The standard series of EP's for the Skywatcher seem to cost in the order of £40, the EP for the Opticron (albeit a zoom EP) was £90. So I guess I might need to invest in some higher quality EP's (some sell for £200 or more!).

Anyway, back inside now, I was about to say in the warm, but of course we have been having a very mild winter so far. Hardly any frosts that I can recall, our cricket team should have stayed home rather than tour Australia where we just suffered a 5-0 series defeat in the Ashes series! Worst performance for over 80 years apparently! But that's another story.

More later.
Well, first post of 2007 so Happy New Year to all!

First post because we've had nothing but cloud all over the Christmas break, I had been hoping to get some clear skies while I was off work.

Just noticed that it is clear at the minute but quite misty, we've had rain all day so everywhere is wet, could turn quite nasty if we get a frost!

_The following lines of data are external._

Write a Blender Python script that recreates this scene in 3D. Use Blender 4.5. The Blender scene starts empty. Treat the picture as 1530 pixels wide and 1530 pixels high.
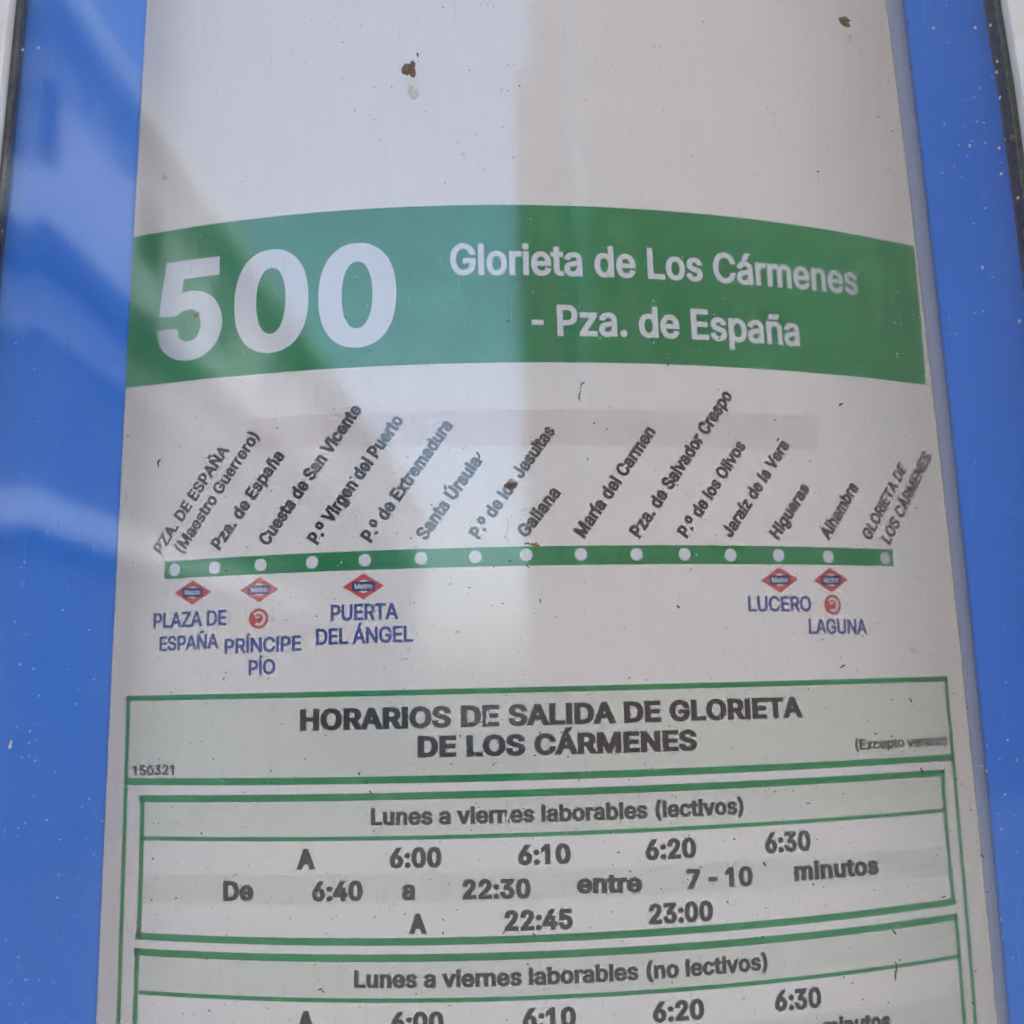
import bpy, bmesh, math, random
import numpy as np
from mathutils import Vector, Matrix
from mathutils.geometry import delaunay_2d_cdt
random.seed(7)
S = bpy.context.scene
C = S.collection

# ------------------------------------------------------------------ camera
PITCH, ROLL, YAW, FPX, DIST, ZC = .1614345, -.0228515, -.0245286, 1655.56, .25, 1.5
def cam_axes():
    cp, sp, cy, sy, cr, sr = math.cos(PITCH), math.sin(PITCH), math.cos(YAW), math.sin(YAW), math.cos(ROLL), math.sin(ROLL)
    r = Vector((1, 0, 0)); u = Vector((0, -sp, cp)); f = Vector((0, cp, sp))
    r, u = cr*r + sr*u, -sr*r + cr*u
    Y = Matrix(((cy, sy, 0), (-sy, cy, 0), (0, 0, 1)))
    return Y @ r, Y @ u, Y @ f
AR, AU, AF = cam_axes()
cd = bpy.data.cameras.new('camera'); cam = bpy.data.objects.new('camera', cd); C.objects.link(cam)
cam.matrix_world = Matrix(((AR.x, AU.x, -AF.x, 0), (AR.y, AU.y, -AF.y, -DIST), (AR.z, AU.z, -AF.z, ZC), (0, 0, 0, 1)))
cd.sensor_width = 36; cd.lens = 36*FPX/1530; cd.clip_start = .01; cd.clip_end = 2000
cd.dof.use_dof = True; cd.dof.focus_distance = .249; cd.dof.aperture_fstop = 14
S.camera = cam

# ------------------------------------------------------------------ world, sun, exposure
SUN_EL, SUN_AZ = math.radians(48), math.radians(30)       # the sun stands behind the sign, so its face is in shade
w = bpy.data.worlds.new('World'); S.world = w; w.use_nodes = True
nt = w.node_tree
sky = nt.nodes.new('ShaderNodeTexSky'); sky.sky_type = 'NISHITA'; sky.sun_disc = False
sky.sun_elevation = SUN_EL; sky.sun_rotation = SUN_AZ; sky.air_density = 1.0; sky.dust_density = 4.2; sky.ozone_density = 1.0
bg = nt.nodes['Background']; bg.inputs[1].default_value = .12
nt.links.new(sky.outputs[0], bg.inputs[0])
sd = bpy.data.lights.new('sun', 'SUN'); sd.energy = 2.0; sd.angle = math.radians(1); sd.color = (1, .95, .88)
so = bpy.data.objects.new('sun', sd); C.objects.link(so)
so.rotation_euler = Vector((math.sin(SUN_AZ)*math.cos(SUN_EL), math.cos(SUN_AZ)*math.cos(SUN_EL), math.sin(SUN_EL))).to_track_quat('Z', 'Y').to_euler()
S.view_settings.view_transform = 'Standard'; S.view_settings.look = 'None'
S.view_settings.exposure = 2.98; S.view_settings.gamma = 1
S.cycles.max_bounces = 12; S.cycles.transparent_max_bounces = 16

# ------------------------------------------------------------------ pixel <-> place
K2, K4, X0, YP = 1.98324, .313, -.0241444, .0032          # the sheet bulges towards the glass
def pd(px, py): return (px-765)/FPX*AR + (765-py)/FPX*AU + AF
def at(px, py, y=0.0):
    """the point that shows at a pixel of the photograph, on a plane parallel to the glass"""
    d = pd(px, py); return Vector((0, -DIST, ZC)) + d*((DIST+y)/d.y)
def ysheet(x): s = x-X0; return YP + K2*s*s + K4*s**4
XS = np.linspace(-.2, .2, 4001)
_sl = 2*K2*(XS-X0) + 4*K4*(XS-X0)**3
US = np.concatenate([[0], np.cumsum(np.sqrt(1+((_sl[1:]+_sl[:-1])/2)**2)*np.diff(XS))]); US -= np.interp(0, XS, US)
def uv(px, py):
    """sheet coordinates (arc length, height) of a pixel"""
    d = pd(px, py); t = DIST/d.y
    for _ in range(40): t = (DIST+ysheet(d.x*t))/d.y
    return float(np.interp(d.x*t, XS, US)), d.z*t
def on_sheet(u, v, lift):
    x = float(np.interp(u, US, XS)); s = x-X0; m = 2*K2*s+4*K4*s**3; n = math.hypot(m, 1)
    return (x+m/n*lift, ysheet(x)-lift/n, ZC+v)
def mirror(px, py, L):
    """the point behind the camera, L metres from the glass, whose reflection shows at a pixel"""
    d = pd(px, py); return Vector((d.x/d.y*(L+DIST), -L, ZC + d.z/d.y*(L+DIST)))

# ------------------------------------------------------------------ helpers
def link(name, me, parent=None, mat=None, label=None):
    o = bpy.data.objects.new(name, me); C.objects.link(o)
    if parent: o.parent = parent
    if mat and me and not me.materials: me.materials.append(mat)
    if label: o['label'] = label
    return o
def thing(name, label, cat, group=None):
    o = bpy.data.objects.new(name, None); C.objects.link(o); o['label'] = label; o['category'] = cat
    if group: o['group'] = group
    return o
def mesh(name, V, F):
    me = bpy.data.meshes.new(name); me.from_pydata([tuple(v) for v in V], [], F); me.update(); return me
def box(x0, x1, y0, y1, z0, z1, bevel=0):
    bm = bmesh.new(); bmesh.ops.create_cube(bm, size=1)
    for v in bm.verts: v.co = ((x0+x1)/2+v.co.x*(x1-x0), (y0+y1)/2+v.co.y*(y1-y0), (z0+z1)/2+v.co.z*(z1-z0))
    if bevel: bmesh.ops.bevel(bm, geom=bm.edges[:], offset=bevel, segments=3, affect='EDGES', profile=.5)
    me = bpy.data.meshes.new('box'); bm.to_mesh(me); bm.free(); return me
def slab(poly, y0, y1, bevel=0):
    """a polygon in (x, z) with real thickness from y0 to y1"""
    bm = bmesh.new(); a = [bm.verts.new((x, y0, z)) for x, z in poly]; b = [bm.verts.new((x, y1, z)) for x, z in poly]; n = len(poly)
    bm.faces.new(a); bm.faces.new(b[::-1])
    for i in range(n): bm.faces.new((a[i], b[i], b[(i+1)%n], a[(i+1)%n]))
    bmesh.ops.recalc_face_normals(bm, faces=bm.faces[:])
    if bevel: bmesh.ops.bevel(bm, geom=bm.edges[:], offset=bevel, segments=3, affect='EDGES', profile=.5)
    me = bpy.data.meshes.new('slab'); bm.to_mesh(me); bm.free(); return me
def smooth(me):
    for p in me.polygons: p.use_smooth = True
    return me

class NT:
    """small node builder"""
    def __init__(s, name):
        s.m = bpy.data.materials.new(name); s.m.use_nodes = True; s.t = s.m.node_tree
        s.b = s.t.nodes['Principled BSDF']; s.out = s.t.nodes['Material Output']
        s.co = s.n('TexCoord').outputs['Object']
    def n(s, kind, **k):
        x = s.t.nodes.new('ShaderNode'+kind)
        for a, v in k.items(): setattr(x, a, v)
        return x
    def l(s, a, b): s.t.links.new(a, b)
    def noise(s, scale, detail=4, rough=.6, stretch=(1, 1, 1)):
        mp = s.n('Mapping'); mp.inputs['Scale'].default_value = stretch; s.l(s.co, mp.inputs[0])
        x = s.n('TexNoise'); x.inputs['Scale'].default_value = scale; x.inputs['Detail'].default_value = detail; x.inputs['Roughness'].default_value = rough
        s.l(mp.outputs[0], x.inputs['Vector']); return x.outputs['Fac']
    def ramp(s, fac, a, b, va=0.0, vb=1.0):
        x = s.n('MapRange'); x.inputs[1].default_value = a; x.inputs[2].default_value = b; x.inputs[3].default_value = va; x.inputs[4].default_value = vb
        s.l(fac, x.inputs[0]); return x.outputs[0]
    def mix(s, fac, a, b):
        x = s.n('MixRGB')
        for i, v in ((0, fac), (1, a), (2, b)):
            if isinstance(v, (int, float)): x.inputs[i].default_value = v
            elif isinstance(v, tuple): x.inputs[i].default_value = (*v, 1)
            else: s.l(v, x.inputs[i])
        return x.outputs[0]
    def math(s, op, a, b=0.0):
        x = s.n('Math', operation=op)
        for i, v in ((0, a), (1, b)):
            if isinstance(v, (int, float)): x.inputs[i].default_value = v
            else: s.l(v, x.inputs[i])
        return x.outputs[0]
    def bump(s, h, strength, dist):
        x = s.n('Bump'); x.inputs['Strength'].default_value = strength; x.inputs['Distance'].default_value = dist
        s.l(h, x.inputs['Height']); s.l(x.outputs[0], s.b.inputs['Normal'])
def ink(name, col, wear=.18, rough=.55, mott=.12):
    """printed ink: mottled, with tiny worn points where the paper shows"""
    t = NT(name); n1 = t.noise(160, 5, .65); n2 = t.noise(2600, 2, .6); n3 = t.noise(35, 2)
    c = t.mix(t.ramp(n1, .35, .7), col, tuple(v*(1+mott)+mott*.05 for v in col))
    c = t.mix(t.ramp(n3, .35, .65, 0, .5), c, tuple(v*(1-mott) for v in col))
    c = t.mix(t.ramp(n2, .63, .72, 0, wear), c, (.5, .5, .46))
    t.l(c, t.b.inputs['Base Color']); t.b.inputs['Roughness'].default_value = rough; t.b.inputs['Specular IOR Level'].default_value = .15; return t.m
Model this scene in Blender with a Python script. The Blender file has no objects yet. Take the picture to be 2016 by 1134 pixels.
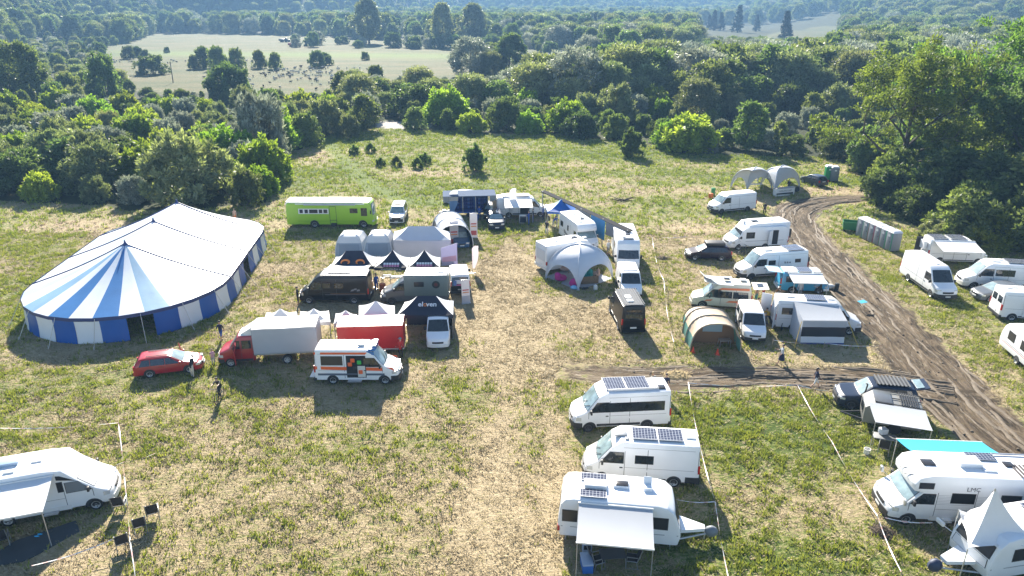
import bpy, bmesh, math, random
import numpy as np
from mathutils import Vector, Matrix
R = math.radians
random.seed(7)
rng = np.random.default_rng(11)
C = bpy.context.scene.collection

# ---------------------------------------------------------------- camera geometry (used to read ground positions off the photograph)
F, HC = 1400.0, 24.8
PITCH = math.atan(557/1400)
cP, sP = math.cos(PITCH), math.sin(PITCH)
def G(px, py, z=0.0):
    u, v = (px-1008)/F, (py-567)/F
    d = Vector((u, cP-v*sP, -sP-v*cP))
    t = (z-HC)/d.z
    return Vector((d.x*t, d.y*t, z))
def proj(p):
    zc = p[1]*cP+(HC-p[2])*sP
    return 1008+F*p[0]/zc, 567+F*((HC-p[2])*cP-p[1]*sP)/zc

# ---------------------------------------------------------------- materials
MATS = {}
def mat(name, col, rough=.5, metal=0., spec=.5, var=.06, vscale=1.5, coat=0., bump=0., bscale=20., alpha=None, trans=0., emit=None):
    if name in MATS: return MATS[name]
    m = bpy.data.materials.new(name); m.use_nodes = True
    nt = m.node_tree; N = nt.nodes; Lk = nt.links
    b = N['Principled BSDF']
    b.inputs['Roughness'].default_value = rough; b.inputs['Metallic'].default_value = metal
    b.inputs['Specular IOR Level'].default_value = spec; b.inputs['Coat Weight'].default_value = coat
    if coat: b.inputs['Coat Roughness'].default_value = .12
    tc = N.new('ShaderNodeTexCoord')
    no = N.new('ShaderNodeTexNoise'); no.inputs['Scale'].default_value = vscale; no.inputs['Detail'].default_value = 5
    Lk.new(tc.outputs['Object'], no.inputs['Vector'])
    mx = N.new('ShaderNodeMix'); mx.data_type = 'RGBA'
    c = Vector(col[:3])
    mx.inputs[6].default_value = (*[max(0, x*(1-var*1.6)) for x in c], 1)
    mx.inputs[7].default_value = (*[min(1, x*(1+var*.8)) for x in c], 1)
    Lk.new(no.outputs['Fac'], mx.inputs[0]); Lk.new(mx.outputs[2], b.inputs['Base Color'])
    if bump:
        n2 = N.new('ShaderNodeTexNoise'); n2.inputs['Scale'].default_value = bscale; n2.inputs['Detail'].default_value = 3
        Lk.new(tc.outputs['Object'], n2.inputs['Vector'])
        bp = N.new('ShaderNodeBump'); bp.inputs['Strength'].default_value = bump; bp.inputs['Distance'].default_value = .05
        Lk.new(n2.outputs['Fac'], bp.inputs['Height']); Lk.new(bp.outputs[0], b.inputs['Normal'])
    if trans:
        out = N['Material Output']; tr = N.new('ShaderNodeBsdfTranslucent'); ms = N.new('ShaderNodeMixShader')
        Lk.new(mx.outputs[2], tr.inputs['Color']); ms.inputs[0].default_value = trans
        Lk.new(b.outputs[0], ms.inputs[1]); Lk.new(tr.outputs[0], ms.inputs[2]); Lk.new(ms.outputs[0], out.inputs['Surface'])
    if alpha is not None: b.inputs['Alpha'].default_value = alpha
    MATS[name] = m
    return m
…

Due to the poor seeing I thought I'd wait until later to get my first decent view of Saturn through the Skywatcher. Checked with Stellarium to see what time Saturn will be in a nice part of the sky. Guess what? It turns out that Saturn will be very close to the moon for most of the evening :o(

It will probably turn out cloudy soon anyway, the drawback that I've found with having a large scope on a decent mount is that you need to be pretty certain that by the time you get outside and align the scope that it hasn't clouded over.